Nieuws
vrijdag, 02 jul 2021

Strijd tegen seksuele straatintimidatie: “Inburgeringsbeleid aanscherpen”

Het Vlaams Belang trekt aan de alarmbel omdat steeds meer vrouwen en meisjes op straat lastiggevallen worden, vooral in de grootsteden. Dit gebeurt tijdens het winkelen, op weg naar school, op het openbaar vervoer of tijdens hun vrijetijdsbesteding. Uit de meldingen die tot nu toe binnenkwamen op het online platform Safer Cities, blijkt dat maar liefst de helft van de vrouwen en meisjes aangeeft dat seksuele intimidatie een fundamentele impact heeft op hun bewegingsvrijheid. Vlaams Volksvertegenwoordiger Sam van Rooy (Vlaams Belang) uitte zijn kritiek in het Vlaams Parlement: Om de strijd tegen straatintimidatie écht te voeren moet het inburgeringsbeleid specifiek focussen op vrouwonvriendelijke culturen zoals de islamitische.

Uit eerder onderzoek in Brussel, Charleroi of Antwerpen bleek al dat maar liefst 91% van de 700 bevraagde vrouwen en meisjes reeds werd geconfronteerd met seksuele intimidatie op straat. Meer dan één op de drie (36%) had zelfs al te maken gekregen met ongewenste aanrakingen. Dit zette Plan International er toe aan om met het digitale platform Safer Cities seksuele straatintimidatie in kaart brengen. Daaruit blijkt dat de bewegingsvrijheid van niet minder dan 1 op de 2 vrouwen en meisjes wordt ingeperkt. Bovendien komt het steeds vaker overdag voor en op plaatsen die als ‘veilig’ worden beschouwd. Getuigenissen als: “Hij spuugde in mijn gezicht omdat ik niet inging op zijn versierpogingen”, zijn niet uitzonderlijk. De regering moet durven inzien dat het in de eerste plaats gaat om een immigratie- en inburgeringsprobleem, stelt van Rooy.

Mocht Somers het verband tussen straatintimidatie en moslimimmigratie erkennen, dan kon het inburgeringsbeleid daar specifiek op inspelen

Van Rooy wijst erop dat meisjes en vrouwen zich in Antwerpen niet op hun gemak of onveilig voelen, vooral in wijken met veel moslims.

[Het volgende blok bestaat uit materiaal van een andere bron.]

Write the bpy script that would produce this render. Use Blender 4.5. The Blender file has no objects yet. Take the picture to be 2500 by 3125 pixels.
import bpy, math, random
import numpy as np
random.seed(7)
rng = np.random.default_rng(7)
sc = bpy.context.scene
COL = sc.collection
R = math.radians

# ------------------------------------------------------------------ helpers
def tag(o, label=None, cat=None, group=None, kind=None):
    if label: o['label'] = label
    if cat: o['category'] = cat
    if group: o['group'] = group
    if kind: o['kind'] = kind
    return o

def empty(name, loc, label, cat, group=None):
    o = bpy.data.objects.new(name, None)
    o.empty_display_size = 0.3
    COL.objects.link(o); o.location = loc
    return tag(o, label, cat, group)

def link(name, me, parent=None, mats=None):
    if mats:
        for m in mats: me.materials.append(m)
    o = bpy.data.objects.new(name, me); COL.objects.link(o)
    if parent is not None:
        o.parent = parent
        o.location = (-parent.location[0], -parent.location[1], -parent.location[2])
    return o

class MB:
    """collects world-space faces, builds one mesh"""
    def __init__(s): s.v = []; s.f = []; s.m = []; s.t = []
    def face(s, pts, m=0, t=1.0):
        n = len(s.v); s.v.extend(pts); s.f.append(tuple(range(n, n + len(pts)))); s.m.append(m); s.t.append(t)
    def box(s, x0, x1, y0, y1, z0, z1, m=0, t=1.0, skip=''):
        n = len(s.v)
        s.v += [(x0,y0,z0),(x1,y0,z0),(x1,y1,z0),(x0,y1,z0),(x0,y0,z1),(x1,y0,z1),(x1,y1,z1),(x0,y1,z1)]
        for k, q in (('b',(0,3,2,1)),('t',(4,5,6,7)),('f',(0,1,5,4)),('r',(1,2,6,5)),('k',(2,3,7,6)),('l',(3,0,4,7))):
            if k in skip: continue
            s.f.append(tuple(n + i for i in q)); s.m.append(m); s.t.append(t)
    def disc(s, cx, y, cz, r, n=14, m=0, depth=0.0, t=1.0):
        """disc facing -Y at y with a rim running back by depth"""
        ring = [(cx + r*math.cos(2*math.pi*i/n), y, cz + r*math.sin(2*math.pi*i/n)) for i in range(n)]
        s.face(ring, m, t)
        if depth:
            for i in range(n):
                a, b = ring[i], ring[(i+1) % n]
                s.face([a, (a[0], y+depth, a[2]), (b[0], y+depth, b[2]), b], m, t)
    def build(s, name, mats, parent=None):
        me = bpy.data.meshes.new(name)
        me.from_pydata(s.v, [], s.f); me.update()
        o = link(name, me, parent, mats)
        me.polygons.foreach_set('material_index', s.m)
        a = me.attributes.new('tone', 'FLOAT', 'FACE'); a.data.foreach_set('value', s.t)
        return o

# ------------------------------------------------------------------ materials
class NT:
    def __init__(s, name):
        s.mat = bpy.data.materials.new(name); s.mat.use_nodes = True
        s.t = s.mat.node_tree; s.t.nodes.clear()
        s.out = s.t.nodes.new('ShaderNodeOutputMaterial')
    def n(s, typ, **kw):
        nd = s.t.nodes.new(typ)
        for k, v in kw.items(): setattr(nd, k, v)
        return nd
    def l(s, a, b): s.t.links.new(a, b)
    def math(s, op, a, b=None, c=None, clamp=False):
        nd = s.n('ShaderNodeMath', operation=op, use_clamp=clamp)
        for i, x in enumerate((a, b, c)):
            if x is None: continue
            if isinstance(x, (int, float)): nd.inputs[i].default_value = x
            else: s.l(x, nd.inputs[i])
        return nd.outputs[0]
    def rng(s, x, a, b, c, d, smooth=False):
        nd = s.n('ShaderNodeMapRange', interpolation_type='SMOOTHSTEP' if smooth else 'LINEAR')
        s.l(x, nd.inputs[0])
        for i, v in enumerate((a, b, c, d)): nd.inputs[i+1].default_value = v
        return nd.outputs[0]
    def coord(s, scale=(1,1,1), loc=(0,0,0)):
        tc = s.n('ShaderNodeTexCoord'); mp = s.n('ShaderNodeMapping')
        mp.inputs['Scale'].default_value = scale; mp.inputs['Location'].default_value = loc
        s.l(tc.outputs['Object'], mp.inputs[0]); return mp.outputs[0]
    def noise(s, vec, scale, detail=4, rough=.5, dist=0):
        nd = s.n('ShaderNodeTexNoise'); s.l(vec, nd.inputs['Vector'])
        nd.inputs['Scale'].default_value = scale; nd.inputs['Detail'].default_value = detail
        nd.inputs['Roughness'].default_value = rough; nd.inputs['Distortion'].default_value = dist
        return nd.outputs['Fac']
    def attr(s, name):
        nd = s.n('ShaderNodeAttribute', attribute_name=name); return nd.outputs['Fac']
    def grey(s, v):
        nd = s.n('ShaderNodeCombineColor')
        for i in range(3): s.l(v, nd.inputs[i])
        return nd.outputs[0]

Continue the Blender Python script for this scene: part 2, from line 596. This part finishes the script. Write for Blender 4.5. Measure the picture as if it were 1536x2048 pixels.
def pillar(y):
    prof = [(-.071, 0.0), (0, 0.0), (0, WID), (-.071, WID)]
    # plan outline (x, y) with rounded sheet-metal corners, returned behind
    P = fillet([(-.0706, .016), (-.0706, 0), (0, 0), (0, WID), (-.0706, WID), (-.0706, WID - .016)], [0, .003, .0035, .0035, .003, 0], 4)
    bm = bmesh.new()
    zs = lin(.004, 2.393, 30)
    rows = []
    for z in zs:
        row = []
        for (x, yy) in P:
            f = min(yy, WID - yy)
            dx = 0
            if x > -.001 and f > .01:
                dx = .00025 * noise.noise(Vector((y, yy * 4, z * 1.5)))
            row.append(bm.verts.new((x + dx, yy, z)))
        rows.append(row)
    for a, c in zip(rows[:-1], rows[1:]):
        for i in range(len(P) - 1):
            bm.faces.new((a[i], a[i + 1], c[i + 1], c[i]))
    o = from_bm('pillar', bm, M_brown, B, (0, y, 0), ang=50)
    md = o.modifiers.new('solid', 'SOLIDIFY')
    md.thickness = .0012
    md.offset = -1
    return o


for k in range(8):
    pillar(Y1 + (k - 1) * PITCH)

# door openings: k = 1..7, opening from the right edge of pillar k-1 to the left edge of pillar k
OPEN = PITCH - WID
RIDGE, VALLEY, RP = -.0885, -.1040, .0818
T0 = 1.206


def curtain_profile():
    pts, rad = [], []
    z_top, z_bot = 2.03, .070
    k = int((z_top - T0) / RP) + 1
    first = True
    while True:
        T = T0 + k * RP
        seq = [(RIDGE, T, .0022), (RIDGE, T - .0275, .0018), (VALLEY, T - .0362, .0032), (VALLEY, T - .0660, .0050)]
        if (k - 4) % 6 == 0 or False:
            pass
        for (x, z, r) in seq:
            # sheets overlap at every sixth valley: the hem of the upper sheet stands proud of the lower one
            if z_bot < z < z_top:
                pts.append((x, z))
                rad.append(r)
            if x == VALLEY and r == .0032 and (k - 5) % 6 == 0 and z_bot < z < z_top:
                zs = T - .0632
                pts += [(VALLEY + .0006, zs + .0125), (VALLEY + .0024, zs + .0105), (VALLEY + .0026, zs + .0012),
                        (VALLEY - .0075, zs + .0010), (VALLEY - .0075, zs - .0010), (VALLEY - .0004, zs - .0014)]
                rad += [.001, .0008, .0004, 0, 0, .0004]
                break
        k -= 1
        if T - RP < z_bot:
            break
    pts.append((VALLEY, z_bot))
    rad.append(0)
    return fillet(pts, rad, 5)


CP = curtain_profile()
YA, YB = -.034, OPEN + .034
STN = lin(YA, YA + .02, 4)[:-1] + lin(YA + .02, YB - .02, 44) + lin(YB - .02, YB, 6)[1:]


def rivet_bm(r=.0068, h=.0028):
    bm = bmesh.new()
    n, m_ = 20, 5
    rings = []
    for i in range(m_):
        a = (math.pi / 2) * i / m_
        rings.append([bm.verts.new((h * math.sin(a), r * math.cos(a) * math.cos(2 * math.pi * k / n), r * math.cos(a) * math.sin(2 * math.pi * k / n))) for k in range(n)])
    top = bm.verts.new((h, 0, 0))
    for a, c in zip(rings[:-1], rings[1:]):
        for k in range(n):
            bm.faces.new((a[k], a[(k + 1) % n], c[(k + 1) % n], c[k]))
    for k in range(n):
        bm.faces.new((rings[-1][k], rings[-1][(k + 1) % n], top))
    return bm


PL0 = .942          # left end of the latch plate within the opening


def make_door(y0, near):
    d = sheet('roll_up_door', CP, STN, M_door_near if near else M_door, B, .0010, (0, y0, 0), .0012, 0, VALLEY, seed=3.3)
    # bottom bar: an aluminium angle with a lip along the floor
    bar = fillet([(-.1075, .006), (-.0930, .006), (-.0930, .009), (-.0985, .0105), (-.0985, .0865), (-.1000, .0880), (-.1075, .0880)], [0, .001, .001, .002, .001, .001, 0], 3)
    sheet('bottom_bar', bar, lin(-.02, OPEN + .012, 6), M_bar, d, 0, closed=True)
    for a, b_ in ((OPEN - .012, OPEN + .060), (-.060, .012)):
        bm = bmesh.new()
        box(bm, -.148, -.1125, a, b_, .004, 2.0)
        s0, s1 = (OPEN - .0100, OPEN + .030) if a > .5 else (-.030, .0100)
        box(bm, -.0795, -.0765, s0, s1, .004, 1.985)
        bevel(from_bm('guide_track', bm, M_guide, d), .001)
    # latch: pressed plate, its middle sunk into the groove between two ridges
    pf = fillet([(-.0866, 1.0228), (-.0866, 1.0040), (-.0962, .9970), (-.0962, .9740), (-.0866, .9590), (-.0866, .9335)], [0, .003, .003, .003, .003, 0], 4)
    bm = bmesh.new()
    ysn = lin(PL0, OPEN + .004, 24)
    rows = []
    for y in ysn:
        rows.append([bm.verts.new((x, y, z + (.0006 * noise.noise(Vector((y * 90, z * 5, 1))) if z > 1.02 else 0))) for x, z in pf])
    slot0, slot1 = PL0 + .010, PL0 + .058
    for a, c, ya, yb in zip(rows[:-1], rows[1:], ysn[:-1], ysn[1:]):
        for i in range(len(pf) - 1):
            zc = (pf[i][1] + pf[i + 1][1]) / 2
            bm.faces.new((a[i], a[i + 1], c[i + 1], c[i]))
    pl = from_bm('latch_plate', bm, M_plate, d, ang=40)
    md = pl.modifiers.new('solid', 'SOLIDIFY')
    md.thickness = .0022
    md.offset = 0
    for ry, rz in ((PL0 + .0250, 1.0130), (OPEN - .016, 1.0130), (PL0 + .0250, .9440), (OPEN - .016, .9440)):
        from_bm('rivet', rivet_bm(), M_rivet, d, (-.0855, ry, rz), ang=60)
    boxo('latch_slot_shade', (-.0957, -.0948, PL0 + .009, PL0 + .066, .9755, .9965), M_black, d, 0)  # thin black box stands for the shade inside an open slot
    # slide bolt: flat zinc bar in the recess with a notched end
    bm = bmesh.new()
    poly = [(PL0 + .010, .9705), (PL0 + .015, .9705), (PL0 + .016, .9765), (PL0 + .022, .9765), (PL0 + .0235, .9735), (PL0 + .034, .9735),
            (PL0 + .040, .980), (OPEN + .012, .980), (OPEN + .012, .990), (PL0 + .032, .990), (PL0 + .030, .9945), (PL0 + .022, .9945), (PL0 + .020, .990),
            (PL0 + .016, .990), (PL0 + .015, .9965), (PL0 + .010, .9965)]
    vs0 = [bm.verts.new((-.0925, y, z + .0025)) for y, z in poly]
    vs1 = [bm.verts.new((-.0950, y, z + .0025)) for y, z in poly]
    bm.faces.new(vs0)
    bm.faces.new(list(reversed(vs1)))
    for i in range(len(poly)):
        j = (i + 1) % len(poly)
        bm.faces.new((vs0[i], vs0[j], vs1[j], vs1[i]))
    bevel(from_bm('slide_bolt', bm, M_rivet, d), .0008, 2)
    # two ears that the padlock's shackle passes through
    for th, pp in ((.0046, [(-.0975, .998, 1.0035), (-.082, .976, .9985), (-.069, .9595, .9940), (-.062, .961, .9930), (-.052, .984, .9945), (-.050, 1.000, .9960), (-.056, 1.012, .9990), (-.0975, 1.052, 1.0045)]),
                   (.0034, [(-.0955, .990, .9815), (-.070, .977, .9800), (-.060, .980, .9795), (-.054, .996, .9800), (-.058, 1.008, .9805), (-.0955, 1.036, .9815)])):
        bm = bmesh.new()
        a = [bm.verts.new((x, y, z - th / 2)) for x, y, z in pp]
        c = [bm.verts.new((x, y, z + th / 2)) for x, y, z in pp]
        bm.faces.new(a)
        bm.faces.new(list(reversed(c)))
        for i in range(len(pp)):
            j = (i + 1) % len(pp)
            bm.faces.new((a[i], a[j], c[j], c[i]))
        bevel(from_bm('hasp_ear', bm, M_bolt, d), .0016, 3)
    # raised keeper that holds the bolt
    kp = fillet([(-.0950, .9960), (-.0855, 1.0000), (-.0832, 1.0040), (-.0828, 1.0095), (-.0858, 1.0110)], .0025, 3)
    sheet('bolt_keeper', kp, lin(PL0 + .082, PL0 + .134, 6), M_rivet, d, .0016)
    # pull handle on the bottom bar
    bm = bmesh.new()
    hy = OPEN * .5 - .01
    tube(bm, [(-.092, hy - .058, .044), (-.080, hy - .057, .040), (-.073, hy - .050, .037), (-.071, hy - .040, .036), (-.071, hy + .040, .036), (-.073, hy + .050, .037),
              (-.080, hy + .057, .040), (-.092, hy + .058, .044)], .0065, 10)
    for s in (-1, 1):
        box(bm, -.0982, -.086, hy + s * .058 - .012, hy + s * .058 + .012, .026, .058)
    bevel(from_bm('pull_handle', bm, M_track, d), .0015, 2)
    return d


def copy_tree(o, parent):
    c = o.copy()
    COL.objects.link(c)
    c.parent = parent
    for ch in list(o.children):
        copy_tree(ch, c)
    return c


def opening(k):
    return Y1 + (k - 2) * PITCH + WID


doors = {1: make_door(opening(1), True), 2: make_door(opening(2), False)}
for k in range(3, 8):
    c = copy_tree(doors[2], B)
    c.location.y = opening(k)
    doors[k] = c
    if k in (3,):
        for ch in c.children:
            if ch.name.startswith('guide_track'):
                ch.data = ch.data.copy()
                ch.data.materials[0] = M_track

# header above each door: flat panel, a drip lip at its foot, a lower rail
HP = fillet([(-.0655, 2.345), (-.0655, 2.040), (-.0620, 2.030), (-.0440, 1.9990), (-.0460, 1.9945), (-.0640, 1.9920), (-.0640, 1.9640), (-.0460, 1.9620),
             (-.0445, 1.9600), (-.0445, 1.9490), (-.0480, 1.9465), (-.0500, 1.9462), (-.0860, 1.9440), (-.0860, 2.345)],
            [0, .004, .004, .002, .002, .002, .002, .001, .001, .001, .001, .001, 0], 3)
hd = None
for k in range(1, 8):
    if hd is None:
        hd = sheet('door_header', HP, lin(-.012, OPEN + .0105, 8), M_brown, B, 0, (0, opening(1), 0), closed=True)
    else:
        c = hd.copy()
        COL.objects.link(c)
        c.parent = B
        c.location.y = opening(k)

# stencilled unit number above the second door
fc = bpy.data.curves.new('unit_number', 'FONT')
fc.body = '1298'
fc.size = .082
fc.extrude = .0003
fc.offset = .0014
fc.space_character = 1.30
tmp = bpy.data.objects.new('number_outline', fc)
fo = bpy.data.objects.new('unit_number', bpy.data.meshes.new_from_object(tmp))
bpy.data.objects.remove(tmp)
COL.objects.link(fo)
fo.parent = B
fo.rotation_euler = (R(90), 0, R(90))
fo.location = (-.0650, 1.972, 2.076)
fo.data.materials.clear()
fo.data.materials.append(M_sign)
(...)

Volgens het Vlaams Belang moet het immigratie- en inburgeringsbeleid dan ook veel strenger worden om onze steden opnieuw aangenamer en veiliger te maken. Het kan niet zo zijn dat vrouwen en meisjes zich waar ook op ons grondgebied ongemakkelijk of onveilig voelen”, reageert van Rooy. Minister Somers erkent dan wel de verontrustende cijfers, maar wil zich niet uitspreken over het daderprofiel en over het verband met massa-immigratie uit islamitische landen. “Nochtans koppelt Ayaan Hirsi Ali, een Amerikaans-Nederlands-Somalische onderzoekster en ervaringsdeskundige, de straatintimidatie rechtstreeks aan de moslimimmigratie naar onze steden”, argumenteert van Rooy. 

Somers stelt dat het probleem aangepakt moet worden door kordaat op te treden tegen de daders, omstaanders te mobiliseren en slachtoffers te ondersteunen. “Maar onder andere door de straffeloosheid zijn veruit de meeste slachtoffers niet geneigd om aangifte te doen. Slechts 6 procent van hen stapt naar de politie”, kaartte van Rooy aan. Dit is ook niet louter een veiligheidsprobleem, in de eerste plaats is het een cultureel probleem. Zolang er geen conclusies worden getrokken over de aanhoudende massa-immigratie uit landen waar vrouwen minderwaardig zijn en waar ze overál op straat onvrij zijn en niet zelf hun kleding en gedrag kunnen kiezen, zal dit probleem voort verergeren.”

Volgens Van Rooy moet er dan ook aan vreemdelingen en allochtonen - zeker wanneer ze afkomstig zijn uit een islamitisch land - duidelijk gemaakt worden dat vrouwen gelijkwaardig zijn aan mannen en dat seksuele intimidatie niet kan. Het Vlaams Belang wil ook dat er werk gemaakt wordt van strengere straffen voor mannen die zich er toch aan bezondigen.